___ Information supplied
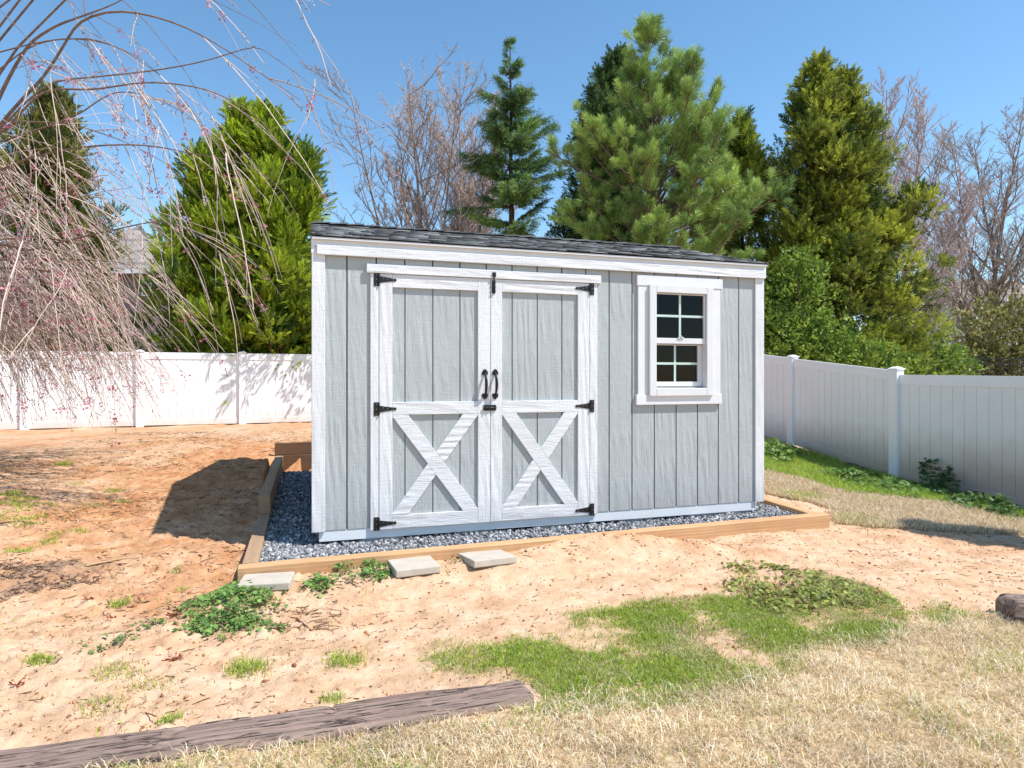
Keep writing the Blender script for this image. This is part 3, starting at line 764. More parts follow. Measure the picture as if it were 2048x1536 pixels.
# ------------------------------------------------------------------ vinyl fences
def fence_run(name, posts, label, tops, bots, flip):
    """posts: list of (x,y); tops / bots heights at each post"""
    root = empty(name, (posts[0][0], posts[0][1], 0)); tag(root, label, 'fence')
    o = np.array(posts[0])
    for i, (x, y) in enumerate(posts):
        j = min(i, len(posts) - 2); d = np.array(posts[j + 1]) - np.array(posts[j]); an = math.atan2(d[1], d[0])
        R_ = Matrix.Translation((x - o[0], y - o[1], 0)) @ Matrix.Rotation(an, 4, 'Z')
        b = BM(); h = .0655; t_ = max(tops[i][0], tops[i][1]) + .006
        b.box(-h, h, -h, h, bots[i] - .3, t_, R_)
        b.box(-h - .014, h + .014, -h - .014, h + .014, t_ + .0005, t_ + .016, R_)
        vs = b.box(-h - .006, h + .006, -h - .006, h + .006, t_ + .0165, t_ + .042, R_)
        for v in vs:
            if v.co.z > t_ + .03:
                c = Vector((x - o[0], y - o[1], v.co.z)); v.co = c + (v.co - c) * .35
        b.obj('post', MAT['fence'], root, .003, 2)
    for i in range(len(posts) - 1):
        p, q = np.array(posts[i]), np.array(posts[i + 1]); L = np.linalg.norm(q - p); an = math.atan2(*(q - p)[::-1])
        R_ = Matrix.Translation((p[0] - o[0], p[1] - o[1], 0)) @ Matrix.Rotation(an, 4, 'Z')
        t0, t1 = tops[i][1], tops[i + 1][0]; b0, b1 = bots[i] + .03, bots[i + 1] + .03
        a0, a1 = .062, L - .062
        f = lambda x, u, v: u + (v - u) * (x - a0) / (a1 - a0)
        def slab(bm_, x0, x1, lo0, lo1, hi0, hi1, hw):
            pts = [(x0, lo0), (x1, lo1), (x1, hi1), (x0, hi0)]
            for v in bm_.prism(pts, -hw, hw): v.co = R_ @ v.co
        b = BM(); n_ = max(4, int(round((a1 - a0) / .152))); w_ = (a1 - a0) / n_
        for k in range(n_):
            x0, x1 = a0 + k * w_ + .0042, a0 + (k + 1) * w_ - .0042
            slab(b, x0, x1, f(x0, b0 + .05, b1 + .05), f(x1, b0 + .05, b1 + .05), f(x0, t0 - .05, t1 - .05), f(x1, t0 - .05, t1 - .05), .011)
        slab(b, a0, a1, b0 + .06, b1 + .06, t0 - .06, t1 - .06, .004)
        b.obj('panel', MAT['fence_panel'], root, .0015, 1)
        b = BM(); slab(b, a0 - .002, a1 + .002, t0 - .135, t1 - .135, t0, t1, .022); b.obj('top_rail', MAT['fence'], root, .003, 2)
        b = BM(); slab(b, a0 - .002, a1 + .002, b0, b1, b0 + .125, b1 + .125, .022); b.obj('bottom_rail', MAT['fence_panel'], root, .003, 2)
    return root
# left/back run: top at z 1.76, seen nearly level
def back_post(px, Y): return (X_at(px, Y), Y)
LP = []
p0 = np.array(back_post(50, 12.0)); p1 = np.array(back_post(485, 13.45)); dv = (p1 - p0) / 2.0
for k in range(-4, 6): LP.append(tuple(p0 + dv * k))
tops = [(Z_at(704, y) if False else 1.745, 1.745) for x, y in LP]
bots = [float(gz0(x, y)) - .01 for x, y in LP]
fence_run('vinyl_fence', LP, 'white vinyl privacy fence running along the back behind the clay yard', tops, bots, 1)
RP = [(4.15, 13.3), (4.80, 10.95), (5.27, 8.78), (6.02, 6.55), (6.75, 4.3), (7.4, 2.1)]
rt_ = [(1.95, 1.85), (1.58, 1.56), (1.345, 1.28), (1.25, 1.25), (1.2, 1.2), (1.2, 1.2)]
rb_ = [.30, .07, -.20, -.33, -.39, -.40]
fence_run('vinyl_fence', RP, 'white vinyl fence stepping down the slope at the right of the shed', rt_, rb_, 1)

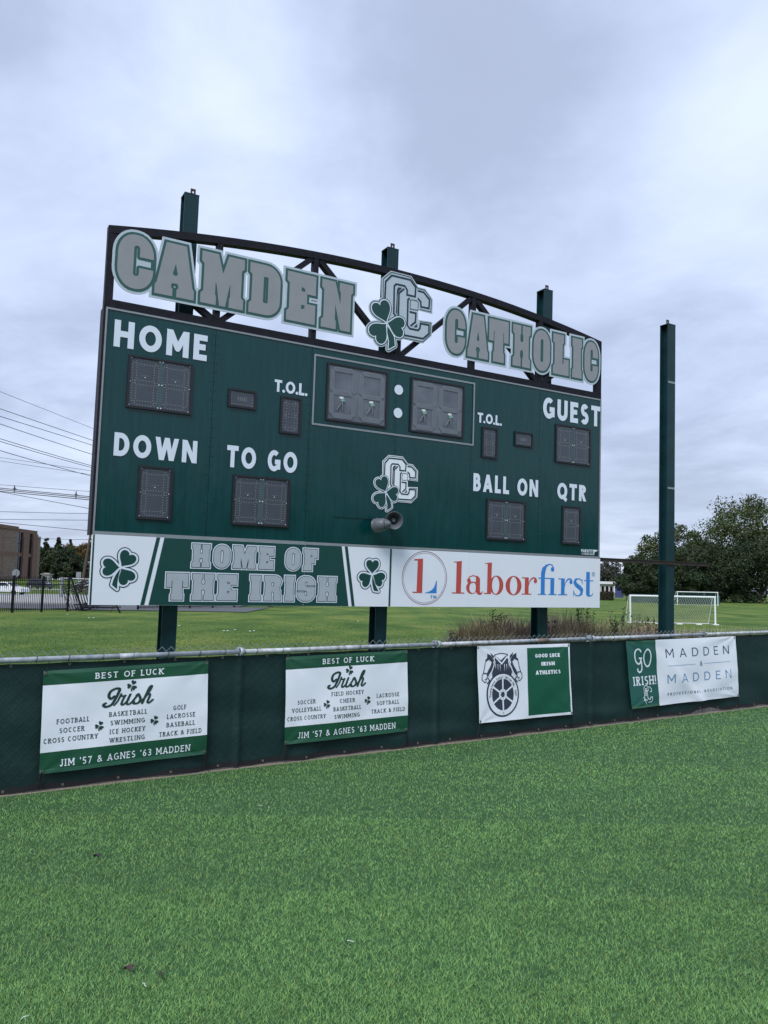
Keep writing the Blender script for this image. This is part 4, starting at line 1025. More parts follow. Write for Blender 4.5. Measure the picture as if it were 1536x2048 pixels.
# ================================================================== BANNERS on the fence
def banner(name, label, corners, rows, seed, wr=1.0):
    """corners tl,tr,br,bl in fence metres; rows/cells colour the grid: list of (u0,u1,v0,v1,material)"""
    tl, tr_, br, bl_ = corners
    c0 = ((tl[0]+bl_[0])/2, bl_[1])
    r = root(name, FR @ Matrix.Translation((c0[0], c0[1], 0)), label, 'banner', 'vinyl banners tied to the fence')
    rs = random.Random(seed); ph = [rs.uniform(0, 6) for _q in range(6)]
    def xf(u, v, n):      # u 0..1, v 0..1 (up)
        a = Vector(bl_)*(1-u)+Vector(br)*u; b = Vector(tl)*(1-u)+Vector(tr_)*u; p = a*(1-v)+b*v
        wv = .0050*math.sin(6*u+4*v+ph[0])+.0035*math.sin(11*u-7*v+ph[1])+.0018*math.sin(23*u*(1-v)+ph[3])*(1-v)+.0018*math.sin(19*u+9*v+ph[4])*v+.006*math.sin(PI*u)*math.sin(PI*v)
        for (cu, cv) in ((0, 0), (1, 0), (0, 1), (1, 1)):
            dd = math.hypot(u-cu, v-cv); an = math.atan2(v-cv, u-cu); wv += .004*math.exp(-dd*4)*math.sin(an*9+ph[2])
        if wr > 1: wv += .02*math.exp(-((u+v*.45-.62)/.05)**2)*(1-v)+.012*math.exp(-((u-.1-(1-v)*.42)/.05)**2)*v
        return (p.x-c0[0], p.y-c0[1], .030+wv*wr+n)
    us_ = sorted({0, 1, *[c[0] for c in rows], *[c[1] for c in rows], *[i/64 for i in range(65)]})
    vs_ = sorted({0, 1, *[c[2] for c in rows], *[c[3] for c in rows], *[i/36 for i in range(37)]})
    def cl(L):
        o_ = [L[0]]
        for x in L[1:]:
            if x-o_[-1] > 1e-4: o_.append(x)
        return o_
    us_, vs_ = cl(us_), cl(vs_); V = [xf(u, v, 0) for v in vs_ for u in us_]; Fc = []; idx = []; mats = []
    for j in range(len(vs_)-1):
        for i in range(len(us_)-1):
            uc = (us_[i]+us_[i+1])/2; vc = (vs_[j]+vs_[j+1])/2; mm = 'bwhite'
            for c in rows:
                if c[0] <= uc <= c[1] and c[2] <= vc <= c[3]: mm = c[4]
            if mm not in mats: mats.append(mm)
            idx.append(mats.index(mm)); k_ = j*len(us_)+i; Fc.append((k_, k_+1, k_+1+len(us_), k_+len(us_)))
    mesh('cloth', V, Fc, mats, r, True, idx=idx)
    for (u, v) in ((.012, .975), (.988, .975), (.012, .025), (.988, .025)):
        g = gr0.copy(); COL.objects.link(g); g.parent = r; p = xf(u, v, .002); g.location = p
    for (u, v, dx) in ((.012, .975, .01), (.988, .975, .0)):
        p = xf(u, v, .004); MB().tube([p, (p[0]+dx, p[1]+.05, .02), (p[0]+dx*2, rail_h(c0[0]+p[0])-c0[1]-.02, .034)], .0035, 4).obj('tie', 'tie', r)
    for (u, v, dx) in ((.012, .025, -.03), (.012, .025, .01), (.988, .025, .03), (.988, .025, .045)):
        p = xf(u, v, .004); MB().tube([p, (p[0]+dx*.5, p[1]-.08, .02), (p[0]+dx, -c0[1]+.03, .012)], .0055, 4).obj('tie', 'tie', r)
    def pr(name_, shapes, m, lay=1):      # shapes in fence metres (x along, y up) of the flat layout
        Wd = tr_[0]-tl[0]
        def g(x, y, n):
            u = (x-tl[0])/Wd; v = (y-bl_[1])/(tl[1]-bl_[1]); return xf(u, v, .0025*lay)
        return sheet(name_, shapes, m, r, 0, xf=g)
    return pr
LX = {}
def irish(x0, x1, y0, y1):
    """brush script word; box of caps"""
    S = []
    def sc(pts, ws): ws = [w_*1.45 for w_ in ws]; S.extend(thick([(a, b) for a, b in pts], ws, join='round')); S.append(disc(*pts[0], ws[0], 10)); S.append(disc(*pts[-1], ws[-1], 10))
    def sp(ctrl, n=6):
        o_ = []
        c = [ctrl[0]]+list(ctrl)+[ctrl[-1]]
        for i in range(1, len(c)-2):
            for k in range(n):
                t = k/n; p0, p1, p2, p3 = c[i-1], c[i], c[i+1], c[i+2]
                o_.append(tuple(.5*((2*b)+(-a+cc)*t+(2*a-5*b+4*cc-d)*t*t+(-a+3*b-3*cc+d)*t**3) for a, b, cc, d in zip(p0, p1, p2, p3)))
        o_.append(ctrl[-1]); return o_
    def cv(ctrl, w0=.035):
        q = sp(ctrl); sc(q, [w0]*len(q))
    cv([(.34, .55), (.22, .42), (.10, .60), (.14, .86), (.34, 1.0), (.50, .95), (.48, .70), (.40, .35), (.30, .08), (.12, -.02), (.0, .02), (-.04, .12), (.03, .18)], .045)
    cv([(.42, .03), (.54, .28), (.62, .66)], .030)
    cv([(.62, .66), (.64, .54), (.74, .53), (.82, .55)], .032)
    cv([(.80, .56), (.72, .14), (.76, .02), (.86, .08), (.98, .30)], .036)
    cv([(1.02, .60), (.94, .18), (.98, .03), (1.10, .06), (1.22, .26), (1.34, .54)], .038)
    cv([(1.30, .50), (1.36, .58), (1.42, .48), (1.50, .28), (1.44, .06), (1.26, .04), (1.24, .14)], .040)
    cv([(1.44, .06), (1.62, .24), (1.80, .62), (1.90, .96), (1.84, 1.0), (1.76, .78), (1.62, .02)], .038)
    cv([(1.64, .22), (1.76, .50), (1.88, .52), (1.88, .34), (1.84, .10), (1.92, .02), (2.06, .18)], .038)
    S = [[(a+.14*b-.03, b) for a, b in q] for q in S]
    S = [[(x0+(a+.05)/2.2*(x1-x0), y0+(b+.02)/1.02*(y1-y0)) for a, b in q] for q in S]
    return tri_union(S)
def shm(cx_, cy_, L, rot=.15): return tri_union(shamrock(cx_, cy_, L, rot, 1))
SLB = dict(hw=.074, slab=.08)
H1 = (.038)
pr = banner('sport_banner', 'green-banded white banner listing football and golf, leftmost on the fence', [(.267, .990), (1.705, 1.028), (1.718, .172), (.280, .144)],
            [(0, 1, .857, 1, 'bgreen'), (0, 1, .965, 1, 'bgreenlt'), (0, 1, 0, .205, 'bgreen'), (0, 1, 0, .040, 'bgreenlt')], 1)
# layout box of banner 1 in its own flat frame: x .267..1.705, y .144..0.990 (skew removed)
def t1(st, x0, x1, y0, h=.040, m='btext', **k):
    kk = dict(SLB); kk.update(k); [pr('lettering', w__, m) for w__ in words(st, x0, x1, y0, y0+h, **kk)]
t1('BEST OF LUCK', .687, 1.280, .896, .052, 'bwtext', hw=.075); t1("JIM '57 & AGNES '63 MADDEN", .425, 1.545, .190, .058, 'bwtext', hw=.07)
pr('script_word', [irish(.765, 1.205, .650, .800)], 'btext'); pr('shamrock', [shm(1.003, .818, .042)], 'btext'); pr('shamrock', [shm(.737, .494, .036)], 'btext'); pr('shamrock', [shm(1.212, .496, .036)], 'btext')
for a in [('FOOTBALL', .387, .650, .542), ('SOCCER', .412, .612, .466), ('CROSS COUNTRY', .290, .725, .391), ('BASKETBALL', .815, 1.140, .562), ('SWIMMING', .828, 1.124, .488), ('ICE HOCKEY', .822, 1.130, .414), ('WRESTLING', .823, 1.130, .340),
          ('GOLF', 1.380, 1.500, .568), ('LACROSSE', 1.325, 1.585, .495), ('BASEBALL', 1.323, 1.585, .421), ('TRACK & FIELD', 1.258, 1.650, .344)]: t1(*a)
pr = banner('sport_banner', 'green-banded white banner listing field hockey and softball, second from the left on the fence', [(2.508, 1.036), (3.978, 1.063), (4.000, .188), (2.520, .180)],
            [(0, 1, .852, 1, 'bgreen'), (0, 1, .965, 1, 'bgreenlt'), (0, 1, 0, .197, 'bgreen'), (0, 1, 0, .040, 'bgreenlt')], 2)
t1('BEST OF LUCK', 2.925, 3.535, .942, .054, 'bwtext', hw=.075); t1("JIM '57 & AGNES '63 MADDEN", 2.650, 3.815, .226, .060, 'bwtext', hw=.07)
pr('script_word', [irish(2.992, 3.452, .692, .850)], 'btext'); pr('shamrock', [shm(3.243, .866, .043)], 'btext'); pr('shamrock', [shm(2.975, .540, .037)], 'btext'); pr('shamrock', [shm(3.466, .544, .037)], 'btext')
for a in [('SOCCER', 2.640, 2.842, .560), ('VOLLEYBALL', 2.580, 2.908, .484), ('CROSS COUNTRY', 2.532, 2.958, .405), ('FIELD HOCKEY', 3.030, 3.412, .615), ('CHEER', 3.127, 3.305, .540), ('BASKETBALL', 3.050, 3.385, .463), ('SWIMMING', 3.060, 3.370, .386),
          ('LACROSSE', 3.580, 3.862, .560), ('SOFTBALL', 3.582, 3.862, .482), ('TRACK & FIELD', 3.515, 3.938, .402)]: t1(*a)
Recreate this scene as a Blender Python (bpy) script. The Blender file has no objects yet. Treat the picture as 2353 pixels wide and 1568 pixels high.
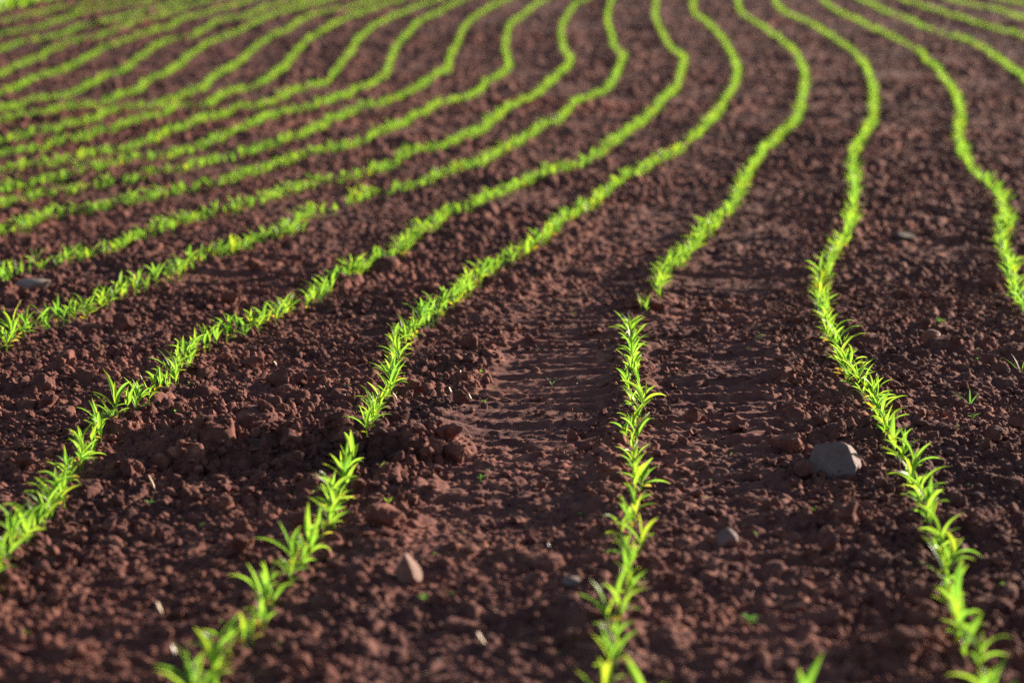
import bpy, math, random
import numpy as np
from mathutils import Vector, Matrix

R = math.radians
SC = bpy.context.scene
COL = SC.collection

# ---------------------------------------------------------------- camera, sky, sun, exposure
CAM_H = 1.30
LENS = 76.5
PITCH = R(8.9)
cam_d = bpy.data.cameras.new("camera")
cam_d.lens = LENS
cam_d.sensor_width = 36.0
cam_d.clip_start = 0.1
cam_d.clip_end = 2000.0
cam_d.dof.use_dof = True
cam_d.dof.focus_distance = 6.9
cam_d.dof.aperture_fstop = 2.1
cam_d.dof.aperture_blades = 0
cam = bpy.data.objects.new("camera", cam_d)
COL.objects.link(cam)
cam.location = (0, 0, CAM_H)
cam.rotation_euler = (R(90) - PITCH, 0, 0)
SC.camera = cam

SUN_AZ, SUN_EL = R(49), R(12)           # azimuth from +Y towards +X
w = bpy.data.worlds.new("World")
SC.world = w
w.use_nodes = True
nt = w.node_tree
nt.nodes.clear()
sky = nt.nodes.new("ShaderNodeTexSky")
sky.sky_type = 'NISHITA'
sky.sun_disc = False
sky.sun_elevation = SUN_EL
sky.sun_rotation = SUN_AZ
bg = nt.nodes.new("ShaderNodeBackground")
bg.inputs["Strength"].default_value = 0.054
ow = nt.nodes.new("ShaderNodeOutputWorld")
nt.links.new(sky.outputs[0], bg.inputs[0])
nt.links.new(bg.outputs[0], ow.inputs[0])

sun_d = bpy.data.lights.new("sun", 'SUN')
sun_d.energy = 5.0
sun_d.angle = R(0.5)
sun_d.color = (1.0, 0.87, 0.69)
sun = bpy.data.objects.new("sun", sun_d)
COL.objects.link(sun)
to_sun = Vector((math.sin(SUN_AZ) * math.cos(SUN_EL), math.cos(SUN_AZ) * math.cos(SUN_EL), math.sin(SUN_EL)))
sun.rotation_euler = (-to_sun).to_track_quat('-Z', 'Y').to_euler()
sun.location = (20, 12, 12)

SC.view_settings.view_transform = 'Standard'
SC.view_settings.look = 'None'
SC.view_settings.exposure = 1.58
SC.view_settings.gamma = 1.0
SC.view_settings.use_curve_mapping = False
SC.cycles.max_bounces = 5
SC.cycles.diffuse_bounces = 2
SC.cycles.transmission_bounces = 3
SC.cycles.use_denoising = False
SC.cycles.use_adaptive_sampling = False

# ---------------------------------------------------------------- helpers
F_PX = LENS / 36.0 * 2352.0
CP, SP = math.cos(PITCH), math.sin(PITCH)


def tag(o, label=None, cat=None, group=None, kind=None):
    if label: o["label"] = label
    if cat: o["category"] = cat
    if group: o["group"] = group
    if kind: o["kind"] = kind
    return o


def link(name, me, parent=None):
    o = bpy.data.objects.new(name, me)
    COL.objects.link(o)
    if parent: o.parent = parent
    return o


def np_mesh(name, verts, faces, mat=None, smooth=False, attrs=None, uv=None):
    """verts (N,3), faces (M,k) all with the same corner count"""
    me = bpy.data.meshes.new(name)
    verts = np.ascontiguousarray(verts, np.float32)
    faces = np.ascontiguousarray(faces, np.int32)
    m, k = faces.shape
    me.vertices.add(len(verts))
    me.vertices.foreach_set("co", verts.ravel())
    me.loops.add(m * k)
    me.loops.foreach_set("vertex_index", faces.ravel())
    me.polygons.add(m)
    me.polygons.foreach_set("loop_start", np.arange(0, m * k, k, dtype=np.int32))
    me.polygons.foreach_set("use_smooth", np.full(m, smooth, dtype=bool))
    me.update(calc_edges=True)
    for n, a in (attrs or {}).items():
        at = me.attributes.new(n, 'FLOAT', 'POINT')
        at.data.foreach_set("value", np.ascontiguousarray(a, np.float32))
    if uv is not None:
        lay = me.uv_layers.new(name="UVMap")
        lay.data.foreach_set("uv", np.ascontiguousarray(uv[faces.ravel()], np.float32).ravel())
    if mat: me.materials.append(mat)
    return me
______
#### [The exercise]
Copy only the lines above from the one containing "Recreate this scene" through the one containing "from mathutils import Vector, Matrix", both included. Leave out the pictures.

#### [Task response]
Recreate this scene as a Blender Python (bpy) script. The Blender file has no objects yet. Treat the picture as 2353 pixels wide and 1568 pixels high.
import bpy, math, random
import numpy as np
from mathutils import Vector, Matrix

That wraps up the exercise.